Thursday, 27 June 2019

A Kind of Youth Rebellion.

There was a teenage boy outside Sainsbury’s today, aged around 16 or 17 and dressed in the local high school uniform. He had a few items in a shopping trolley, and when he’d disgorged them into somebody’s car he came back to replace the trolley in the stack outside the store. But then he noticed there were several more empty trolleys standing willy-nilly around the pavement, no doubt left there by the sort of grown up shoppers who are in the habit of leaving things standing around willy-nilly. So he collected them all up and placed them tidily in the stack. I went over to him and said:

‘Doing that doesn’t exactly look cool, you know…’

I know.

‘… but it’s much appreciated.’

In retrospect I decided it was the wrong thing to say. What I should have said was:

‘What you just did was way outside stereotypical expectations.
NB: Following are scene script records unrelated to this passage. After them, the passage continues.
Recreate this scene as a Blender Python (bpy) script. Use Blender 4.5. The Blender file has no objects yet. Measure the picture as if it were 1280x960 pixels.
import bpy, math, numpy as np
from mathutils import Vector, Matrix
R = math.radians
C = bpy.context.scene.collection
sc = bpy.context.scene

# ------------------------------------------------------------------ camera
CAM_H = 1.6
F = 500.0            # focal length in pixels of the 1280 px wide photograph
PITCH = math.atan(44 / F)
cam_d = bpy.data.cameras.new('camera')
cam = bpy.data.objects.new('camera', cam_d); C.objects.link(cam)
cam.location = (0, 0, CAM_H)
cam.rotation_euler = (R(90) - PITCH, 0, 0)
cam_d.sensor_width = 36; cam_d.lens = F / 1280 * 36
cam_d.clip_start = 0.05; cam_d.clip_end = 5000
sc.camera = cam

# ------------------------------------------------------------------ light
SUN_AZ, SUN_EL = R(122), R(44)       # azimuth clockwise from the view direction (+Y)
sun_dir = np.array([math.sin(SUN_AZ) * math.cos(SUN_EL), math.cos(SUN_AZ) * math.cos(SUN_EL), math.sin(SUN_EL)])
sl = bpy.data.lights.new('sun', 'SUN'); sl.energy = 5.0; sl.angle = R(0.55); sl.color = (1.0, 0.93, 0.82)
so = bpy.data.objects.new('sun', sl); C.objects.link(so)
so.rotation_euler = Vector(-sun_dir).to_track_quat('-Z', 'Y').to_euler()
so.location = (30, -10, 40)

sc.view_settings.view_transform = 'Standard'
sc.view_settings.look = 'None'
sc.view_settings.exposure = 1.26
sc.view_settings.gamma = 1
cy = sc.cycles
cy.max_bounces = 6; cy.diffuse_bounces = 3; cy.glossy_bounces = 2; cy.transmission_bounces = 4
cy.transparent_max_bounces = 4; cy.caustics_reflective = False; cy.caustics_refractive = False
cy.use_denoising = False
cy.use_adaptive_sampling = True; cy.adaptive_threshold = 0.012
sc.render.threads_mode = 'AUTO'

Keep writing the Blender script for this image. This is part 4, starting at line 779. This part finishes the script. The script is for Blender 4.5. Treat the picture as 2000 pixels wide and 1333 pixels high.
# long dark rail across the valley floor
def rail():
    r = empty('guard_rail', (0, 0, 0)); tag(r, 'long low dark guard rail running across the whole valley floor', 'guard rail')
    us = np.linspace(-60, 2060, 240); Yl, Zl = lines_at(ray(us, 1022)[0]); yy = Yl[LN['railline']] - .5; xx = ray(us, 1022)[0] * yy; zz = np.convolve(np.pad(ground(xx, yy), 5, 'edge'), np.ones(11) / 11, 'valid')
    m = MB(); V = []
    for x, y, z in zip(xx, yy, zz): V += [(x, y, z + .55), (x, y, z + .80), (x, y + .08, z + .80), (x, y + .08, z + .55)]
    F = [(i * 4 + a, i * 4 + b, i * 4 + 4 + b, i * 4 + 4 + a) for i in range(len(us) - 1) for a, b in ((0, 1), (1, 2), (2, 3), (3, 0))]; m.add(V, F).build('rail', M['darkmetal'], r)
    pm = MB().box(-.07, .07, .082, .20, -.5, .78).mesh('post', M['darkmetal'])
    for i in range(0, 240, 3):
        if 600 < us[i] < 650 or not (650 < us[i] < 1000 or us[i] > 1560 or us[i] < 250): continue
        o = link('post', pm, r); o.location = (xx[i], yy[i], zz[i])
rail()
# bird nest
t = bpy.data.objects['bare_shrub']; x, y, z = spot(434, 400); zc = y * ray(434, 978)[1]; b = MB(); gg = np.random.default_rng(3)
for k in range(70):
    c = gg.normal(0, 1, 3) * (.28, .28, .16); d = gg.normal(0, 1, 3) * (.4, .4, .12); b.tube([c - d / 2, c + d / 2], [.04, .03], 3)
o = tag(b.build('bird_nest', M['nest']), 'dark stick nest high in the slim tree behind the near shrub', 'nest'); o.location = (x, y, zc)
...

I’d say that sets you apart; it makes you a rebel. Be proud.’

*  *  *

It also occurred to me today that there’s something important missing from the school curriculum – a subject we might call Admanique. It’s a contraction of Advertising – Manipulation, Motive and Technique. I think kids should be taught from an early age what lies behind the glossy and usually puerile attempts by the corporate world to brainwash the mindless masses, and then they could grow up to view adverts critically rather than being taken in by them. It would probably wreck the economy, but I think it would be worth it. It might even change the world.